Wednesday, September 4, 2024

Q&A with Sue Mell

 

Photo by John Bessler

 

Sue Mell is the author of the new story collection A New Day. Her other books include the novel Provenance. She lives in Queens, New York.

 

Q: Over how long a period did you write the stories in your new collection?

 

A: Took me 12 years, with a number of wide gaps, to write the 13 stories in A New Day.

 

Five were in Narrative Magazine between 2010 and 2012. Then I stalled out. I got into the MFA program at Warren Wilson, where I worked on two more early drafts, and wound up starting a novel called Provenance. The novel centers on a character from those first stories, leading his life 30 years later. The other six stories were written between 2020 and 2022.

 

Q: How was the book’s title chosen, and what does it signify for you?

 

A: Ah—the title. It’s quite significant to me, and to the book as a whole.

 

In the summer of 2020, I’d just spent my fellowship year with BookEnds completely rewriting the version of Provenance I’d finally finished long after grad school.

 

After being immersed in the novel for so long—those people, that time and place—I was at a total loss for what to write next. And because I had great trepidation about starting wholly from scratch, I once again returned to the primary characters from my early stories, imagining where they might’ve ended up later in life.

 

I also wrote into some of the secondary characters, giving them a more fully fledged life, and creating a linked collection.

 

A New Day was originally just a working title, a little joke with myself about starting over as a writer and beginning something new. My plan was to give that “problem” to the main characters of the newer pieces too.

 

But then I saw that attempts to start over—or resurrect the past—ran through the stories like a common thread, so the title stuck.


Q: The Kirkus Review of the book says, “Endlessly fascinating characters propel these wonderfully ardent stories.” What do you think of that description?

 

A: I love that description, because I feel like characterization is the greatest strength of my work.

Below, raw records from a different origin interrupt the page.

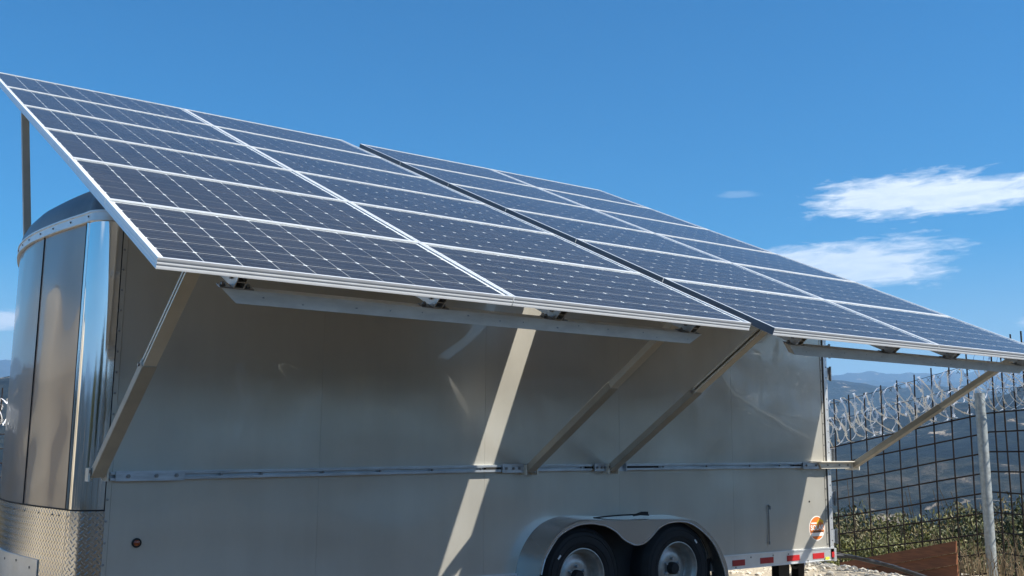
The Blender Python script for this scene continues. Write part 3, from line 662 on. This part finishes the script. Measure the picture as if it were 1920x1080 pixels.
# rack under each array: four slope rails, cross beams
for ai, A in enumerate(ARR):
    rk = thing('panel_rack', 'pale metal rack of long cross beams and slope rails under the %s solar array' % ('left', 'right')[ai], 'panel rack', ap(A, 0, 0), 'metal racks under the solar arrays')
    ex, ev, en = frame_at(A, 0, 0)
    for u in (.37, 1.32, 2.03, 2.98):
        v0, v1 = .055, 5.95
        # hollow extruded rail, lower end cut at an angle
        b = B(); w_ = .022; t_ = .004; H0, H1 = .0475, .118
        def rq(ua, ub, ha, hb):
            vs = []
            for vv_ in (v0, v1):
                for uu in (ua, ub):
                    for hh in (ha, hb):
                        cut = (hh-H0)*.55 if vv_ == v0 else 0
                        vs.append(ap(A, u+uu, vv_+cut, hh))
            b.add(vs, [(0, 1, 3, 2), (4, 6, 7, 5), (0, 4, 5, 1), (2, 3, 7, 6), (0, 2, 6, 4), (1, 5, 7, 3)])
        rq(-w_, -w_+t_, H0, H1); rq(w_-t_, w_, H0, H1); rq(-w_+t_, w_-t_, H0, H0+t_); rq(-w_+t_, w_-t_, H1-t_, H1); rq(-w_+t_, w_-t_, .083, .087)
        sr = P(b, 'slope_rail', m_alu, rk)
        bb = B(); p = ap(A, u-w_, .135, .080); bb.add([p+V((-.010 if a < .5 else 0, 0, 0))+V((0, .011*math.cos(t), .011*math.sin(t))) for a in (0, 1) for t in np.linspace(0, 2*math.pi, 7)[:-1]], [(5, 4, 3, 2, 1, 0)]+[(k, (k+1) % 6, 6+(k+1) % 6, 6+k) for k in range(6)])
        P(bb, 'bolt', m_bolt, sr)
        # clamp foot on the beam
        fb = B(); 
        for du in (-.055, .05):
            p = ap(A, u+du, .13, .112); fb.add([p+ex*(a*.012)+ev*(b_*.012)+en*(c2*.012) for a, b_, c2 in ico], icf)
        vs = [ap(A, u+uu, vv_, hh) for vv_ in (.105, .155) for uu in (-.075, .07) for hh in (.1185, .1225)]
        fb.add(vs, [(0, 1, 3, 2), (4, 6, 7, 5), (0, 4, 5, 1), (2, 3, 7, 6), (0, 2, 6, 4), (1, 5, 7, 3)])
        P(fb, 'rail_clamp', m_bolt, rk)
    for v_, nm in ((.13, 'cross_beam'), (2.0, 'cross_beam'), (3.9, 'cross_beam'), (5.6, 'cross_beam')):
        b = B(); u0, u1 = (.30, 3.07) if ai == 0 else (.30, 3.05)
        vs = []
        for vv_ in (v_-.027, v_+.027):
            for hh, cut in ((.123, 0), (.183, .075)):
                vs += [ap(A, u0+cut, vv_, hh), ap(A, u1-cut, vv_, hh)]
        b.add(vs, [(0, 1, 3, 2), (4, 6, 7, 5), (0, 4, 5, 1), (2, 3, 7, 6), (0, 2, 6, 4), (1, 5, 7, 3)])
        bm = P(b, nm, m_beam, rk)
        if v_ < 1:      # small rivets and scuffs along the visible beam
            b = B()
            for k in range(14):
                p = ap(A, .5+k*.19+random.uniform(-.05, .05), v_-.0275, .15+random.uniform(-.015, .02)); s_ = random.uniform(.002, .004)
                b.add([p+V((a*s_*random.choice((1, 1, 3)), b_*.001, c2*s_)) for a, b_, c2 in ico], icf)
            P(b, 'rivet', m_bolt, bm, kind='stuff')

# ------------------------------------------------------------------ struts
def strut(x, open_dir, label, ytop=-1.55, ztop=2.325, ybr=-.945, zbr=1.975):
    F = V((x, -.045, 1.412)); T = V((x, ytop, ztop)); d = (T-F).normalized(); Br = F+d*((ybr-F.y)/d.y)
    s = thing('support_strut', label, 'support strut', F, 'telescoping struts holding up the lower array edges')
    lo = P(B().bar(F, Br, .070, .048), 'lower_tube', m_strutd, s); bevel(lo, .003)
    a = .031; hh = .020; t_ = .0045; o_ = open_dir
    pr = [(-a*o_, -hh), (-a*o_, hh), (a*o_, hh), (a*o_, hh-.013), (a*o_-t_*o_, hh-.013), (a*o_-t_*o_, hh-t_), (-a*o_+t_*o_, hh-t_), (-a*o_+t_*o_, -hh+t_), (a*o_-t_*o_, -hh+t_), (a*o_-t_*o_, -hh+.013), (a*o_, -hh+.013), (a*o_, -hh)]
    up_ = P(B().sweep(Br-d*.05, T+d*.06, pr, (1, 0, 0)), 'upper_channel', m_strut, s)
    b = B(); p = Br-d*.02; sd = V((o_*.041, 0, 0)); 
    for q in (p+sd, F+d*.03+sd): 
        b.add([q+V((k_*.008*o_, 0, 0))+V((0, .010*math.cos(t), .010*math.sin(t))) for k_ in (0, 1) for t in np.linspace(0, 2*math.pi, 7)[:-1]], [(6, 7, 8, 9, 10, 11)]+[(k, (k+1) % 6, 6+(k+1) % 6, 6+k) for k in range(6)])
    P(b, 'bolt', m_bolt, s)
    for q in (-.052, .0425): P(B().b2(x+q, x+q+.0095, -.075, -.0, 1.375, 1.445), 'foot_bracket', m_strut, s)
    return s
strut(-.06, -1, 'leftmost strut, from the trailer nose corner up to the left array edge')
strut(2.80, 1, 'strut from the middle bracket up to the right end of the left cross beam', ztop=2.33)
strut(3.545, -1, 'strut rising to the inner corner of the right solar array')
strut(6.40, 1, 'rearmost strut beyond the trailer tail, in front of the fence', ztop=2.27, zbr=1.94)
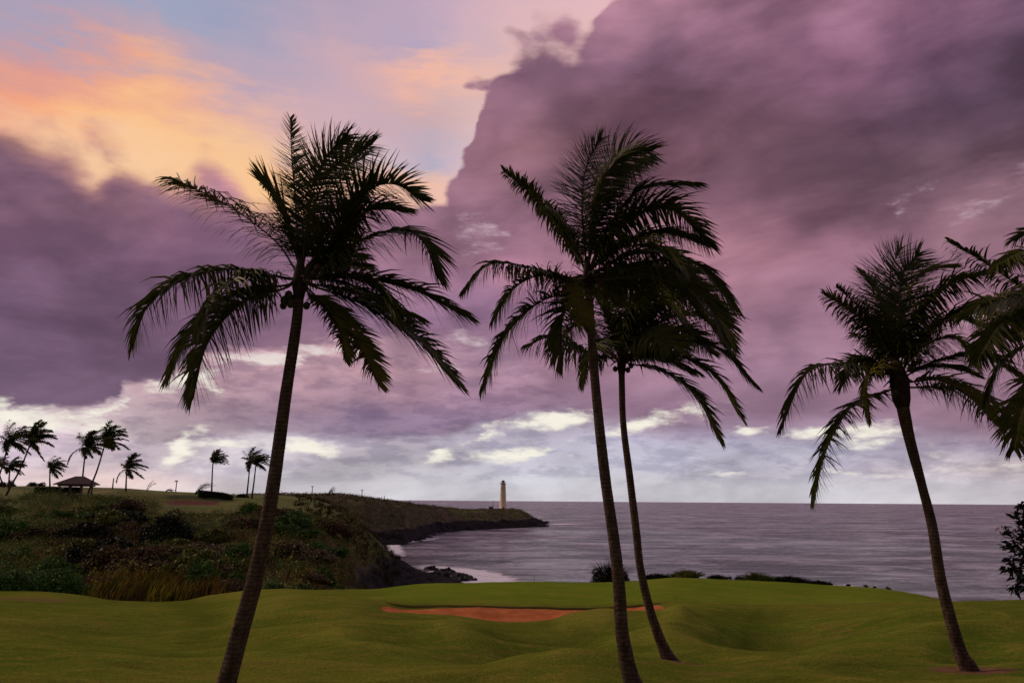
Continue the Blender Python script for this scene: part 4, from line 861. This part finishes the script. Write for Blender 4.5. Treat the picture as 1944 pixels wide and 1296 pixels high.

And as I’m always hoping to move the reader, “ardent” is a very satisfying word.

 

Q: What do you hope readers take away from the collection?

 

A: All these stories are essentially about romantic relationships and artistic ambitions that—like everything else in life!—don’t necessarily work out in the way the characters planned.

 

In the story “Emma Redux,” Emma muses over her youthful notion that “there always was, and would always be, a new day,” and comes to the conclusion that there “would never be another day—not like the ones that had passed her by.”

 

But as we follow these characters and their reflections over time, we see their growth and determination, and my wish is that the reader will close the book with their own satisfying if hard-won—and perhaps bittersweet—feelings of hope and possibility.

 

Q: What are you working on now?

 

A: Mostly nonfiction. Very short essays—vignettes, really—from my daily life. With my mom having just turned 95, I’m at a place of limbo as a caregiver, with the inevitable looming closer and closer as time goes on.

 

So I’m using those essays as a way to mark and explore this juncture in my personal life—and to figure out what’s next for me as a writer. I don’t see myself writing a full-on memoir, but I do have the idea of a chapbook in mind.

 

Q: Anything else we should know?

 

A: I’ve got a Substack called So Much Stuff, which has been a great place to try out some of that very personal work and see how it lands. You’ll also find some flash fiction there, along with short excerpts from contemporary novels and story collections you’ll want to add to your TBR pile, and snippets of association to songs running the gamut of genre and era.

 

The posts are all very short, meant to provide a moment of something meaningful or simply enjoyable in our otherwise often hectic lives.